___ Data in this exercise ___
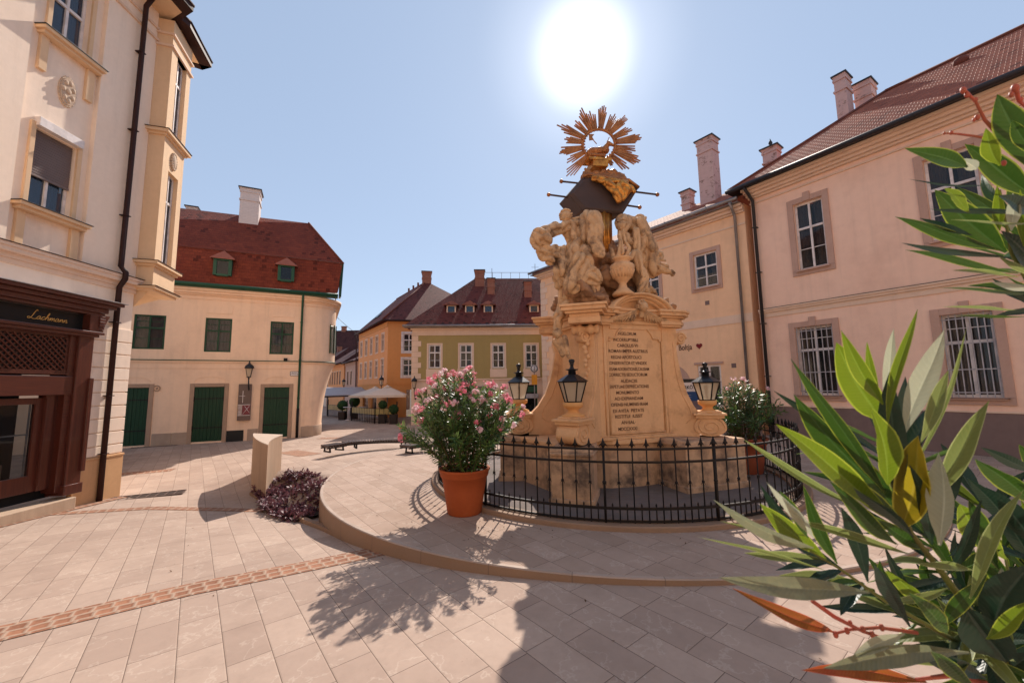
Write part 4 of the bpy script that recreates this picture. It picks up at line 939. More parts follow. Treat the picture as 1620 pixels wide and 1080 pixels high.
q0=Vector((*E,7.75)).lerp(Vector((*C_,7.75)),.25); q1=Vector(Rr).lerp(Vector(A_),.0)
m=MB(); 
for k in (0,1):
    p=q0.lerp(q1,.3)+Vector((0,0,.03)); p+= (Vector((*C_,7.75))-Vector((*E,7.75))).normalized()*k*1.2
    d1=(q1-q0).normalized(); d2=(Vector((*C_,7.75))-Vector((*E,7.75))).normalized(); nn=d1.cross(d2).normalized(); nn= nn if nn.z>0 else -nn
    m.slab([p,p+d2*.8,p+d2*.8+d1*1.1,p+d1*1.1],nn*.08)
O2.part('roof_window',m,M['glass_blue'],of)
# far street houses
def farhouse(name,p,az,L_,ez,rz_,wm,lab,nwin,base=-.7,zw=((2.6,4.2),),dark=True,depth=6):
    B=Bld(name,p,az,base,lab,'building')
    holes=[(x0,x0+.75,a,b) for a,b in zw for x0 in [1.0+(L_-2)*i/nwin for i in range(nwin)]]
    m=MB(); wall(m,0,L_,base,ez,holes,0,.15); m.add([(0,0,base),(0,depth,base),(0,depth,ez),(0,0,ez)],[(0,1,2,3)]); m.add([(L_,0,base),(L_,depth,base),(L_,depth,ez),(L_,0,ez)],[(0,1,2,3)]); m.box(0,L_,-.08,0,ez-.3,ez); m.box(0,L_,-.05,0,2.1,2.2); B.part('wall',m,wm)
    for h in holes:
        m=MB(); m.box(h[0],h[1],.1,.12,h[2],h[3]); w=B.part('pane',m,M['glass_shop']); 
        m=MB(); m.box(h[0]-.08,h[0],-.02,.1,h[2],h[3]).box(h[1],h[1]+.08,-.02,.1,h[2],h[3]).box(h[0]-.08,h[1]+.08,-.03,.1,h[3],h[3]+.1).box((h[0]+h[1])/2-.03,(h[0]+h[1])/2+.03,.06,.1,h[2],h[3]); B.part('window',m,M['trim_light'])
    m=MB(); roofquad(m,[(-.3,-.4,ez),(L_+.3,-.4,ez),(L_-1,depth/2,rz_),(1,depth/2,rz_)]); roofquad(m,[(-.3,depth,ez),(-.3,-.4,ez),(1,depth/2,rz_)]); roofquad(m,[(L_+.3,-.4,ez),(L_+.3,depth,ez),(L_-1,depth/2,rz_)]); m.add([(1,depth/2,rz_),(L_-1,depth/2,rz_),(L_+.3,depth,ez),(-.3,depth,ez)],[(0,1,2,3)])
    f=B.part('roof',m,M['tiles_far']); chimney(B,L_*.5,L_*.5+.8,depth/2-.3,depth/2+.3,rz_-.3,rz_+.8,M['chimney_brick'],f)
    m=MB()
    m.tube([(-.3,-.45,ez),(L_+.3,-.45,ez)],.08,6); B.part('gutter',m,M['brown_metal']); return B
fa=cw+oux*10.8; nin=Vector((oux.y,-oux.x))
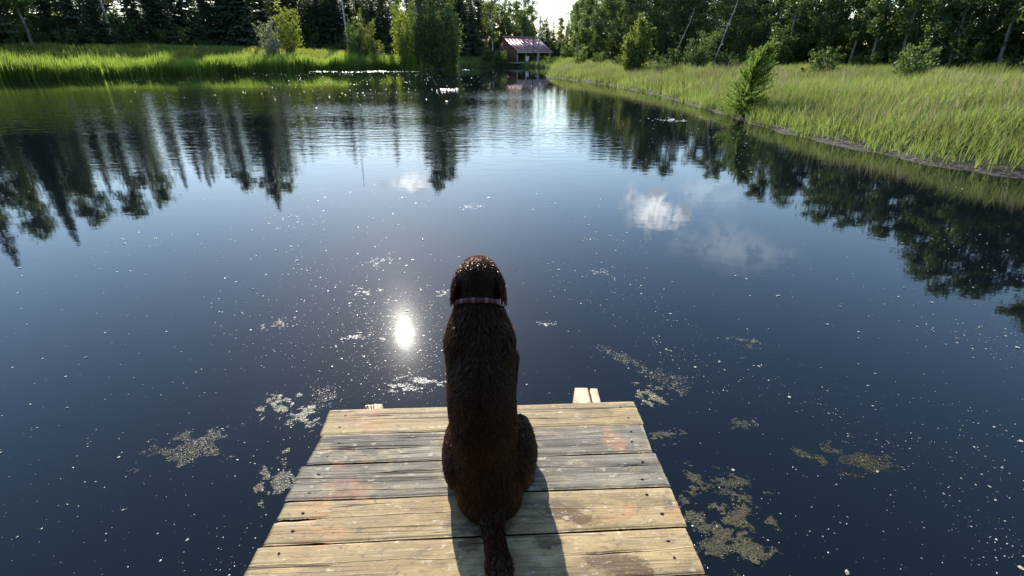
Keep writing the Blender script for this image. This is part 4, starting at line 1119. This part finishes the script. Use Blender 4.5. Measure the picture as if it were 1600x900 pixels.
___
→ **Your instructions**:
Give the data above again in full and unchanged, skipping the pictures.

→ **Correct result**:
Write part 4 of the bpy script that recreates this picture. It picks up at line 939. More parts follow. Treat the picture as 1620 pixels wide and 1080 pixels high.
q0=Vector((*E,7.75)).lerp(Vector((*C_,7.75)),.25); q1=Vector(Rr).lerp(Vector(A_),.0)
m=MB(); 
for k in (0,1):
    p=q0.lerp(q1,.3)+Vector((0,0,.03)); p+= (Vector((*C_,7.75))-Vector((*E,7.75))).normalized()*k*1.2
    d1=(q1-q0).normalized(); d2=(Vector((*C_,7.75))-Vector((*E,7.75))).normalized(); nn=d1.cross(d2).normalized(); nn= nn if nn.z>0 else -nn
    m.slab([p,p+d2*.8,p+d2*.8+d1*1.1,p+d1*1.1],nn*.08)
O2.part('roof_window',m,M['glass_blue'],of)
# far street houses
def farhouse(name,p,az,L_,ez,rz_,wm,lab,nwin,base=-.7,zw=((2.6,4.2),),dark=True,depth=6):
    B=Bld(name,p,az,base,lab,'building')
    holes=[(x0,x0+.75,a,b) for a,b in zw for x0 in [1.0+(L_-2)*i/nwin for i in range(nwin)]]
    m=MB(); wall(m,0,L_,base,ez,holes,0,.15); m.add([(0,0,base),(0,depth,base),(0,depth,ez),(0,0,ez)],[(0,1,2,3)]); m.add([(L_,0,base),(L_,depth,base),(L_,depth,ez),(L_,0,ez)],[(0,1,2,3)]); m.box(0,L_,-.08,0,ez-.3,ez); m.box(0,L_,-.05,0,2.1,2.2); B.part('wall',m,wm)
    for h in holes:
        m=MB(); m.box(h[0],h[1],.1,.12,h[2],h[3]); w=B.part('pane',m,M['glass_shop']); 
        m=MB(); m.box(h[0]-.08,h[0],-.02,.1,h[2],h[3]).box(h[1],h[1]+.08,-.02,.1,h[2],h[3]).box(h[0]-.08,h[1]+.08,-.03,.1,h[3],h[3]+.1).box((h[0]+h[1])/2-.03,(h[0]+h[1])/2+.03,.06,.1,h[2],h[3]); B.part('window',m,M['trim_light'])
    m=MB(); roofquad(m,[(-.3,-.4,ez),(L_+.3,-.4,ez),(L_-1,depth/2,rz_),(1,depth/2,rz_)]); roofquad(m,[(-.3,depth,ez),(-.3,-.4,ez),(1,depth/2,rz_)]); roofquad(m,[(L_+.3,-.4,ez),(L_+.3,depth,ez),(L_-1,depth/2,rz_)]); m.add([(1,depth/2,rz_),(L_-1,depth/2,rz_),(L_+.3,depth,ez),(-.3,depth,ez)],[(0,1,2,3)])
    f=B.part('roof',m,M['tiles_far']); chimney(B,L_*.5,L_*.5+.8,depth/2-.3,depth/2+.3,rz_-.3,rz_+.8,M['chimney_brick'],f)
    m=MB()
    m.tube([(-.3,-.45,ez),(L_+.3,-.45,ez)],.08,6); B.part('gutter',m,M['brown_metal']); return B
fa=cw+oux*10.8; nin=Vector((oux.y,-oux.x))
Keep writing the Blender script for this image. This is part 4, starting at line 1119. This part finishes the script. Use Blender 4.5. Measure the picture as if it were 1600x900 pixels.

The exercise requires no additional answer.